Challenge With Your Manager? How to Coach Them to Coach You

No Jedi Mind-trick here. The magic happens in changing your mindset and communication. Discover what you can do to Coach Up and create the relationship you want with your manager and how you like to be managed.

During my trip to Moscow, while delivering my management coach training program, a manager, frustrated by the fact that she wasn’t getting the recognition, training and support she needed, asked, “Is it acceptable to tell your boss what you really want from them? I mean, shouldn’t they already know what I need and if they don’t know, shouldn’t they be the one to find out?”

COACH UP! If you don’t take a stand for yourself, who will.

In a perfect scenario, yes. However, your manager may not have a high sense of self-awareness. Or, maybe they’ve never been supported that way, so that’s how they learned to manage. And, shockingly, they may have never been trained how to manage and coach.

Instead, managers make costly assumptions about you and how you want to be managed. “Well, this is how I like to be managed, so I’ll assume that’s how my team wants to be managed.” Consequently, they will now manage you in their image.

Sometimes, you have to tell people what you want, how you like to be acknowledged, coached, held accountable and motivated. Why? Because it’s hard to recognize the needs of others, if it’s something that you don’t get yourself.

Enrolling Your Manager How You Like To Be Managed and Motivated

Your manager isn’t clairvoyant. If you find your manager’s style isn’t aligned with the style you respond best to or get the most value from to fuel your momentum and productivity, it’s time to take the initiative around having this conversation. Here is an example of a coaching talk track to coach up and position a conversation that your manager would be open to having around how you want to be managed.

“Throughout my career, there were things prior managers have done, including some of the things that you do, which have had a positive and measurable impact on my performance and attitude. Since we both have an interest in my success, and each person wants to be managed and motivated differently, I thought it would help to share what I’ve seen you do that’s motivated me to perform at my best so you can keep managing/coaching me that way. This will help make your job easier and achieve our shared goals. Would you be open to helping me around this?”
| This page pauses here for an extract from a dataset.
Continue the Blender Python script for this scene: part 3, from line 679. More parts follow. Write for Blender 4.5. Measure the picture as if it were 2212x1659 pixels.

Yes, You Can Coach Your Manager!

Rather than leaving it up to chance, or waiting around until your manager gets a clue that they’re the person who needs to initiate this discussion in an effective way, you can enroll your manager on establishing these new boundaries and expectations of how you like to be coached, managed, communicated to and supported in a way that benefits everyone.

How effective you are in doing so rests in your ability to craft your message in a way that creates a new possibility and an open floor of communication, rather than fear and confrontation.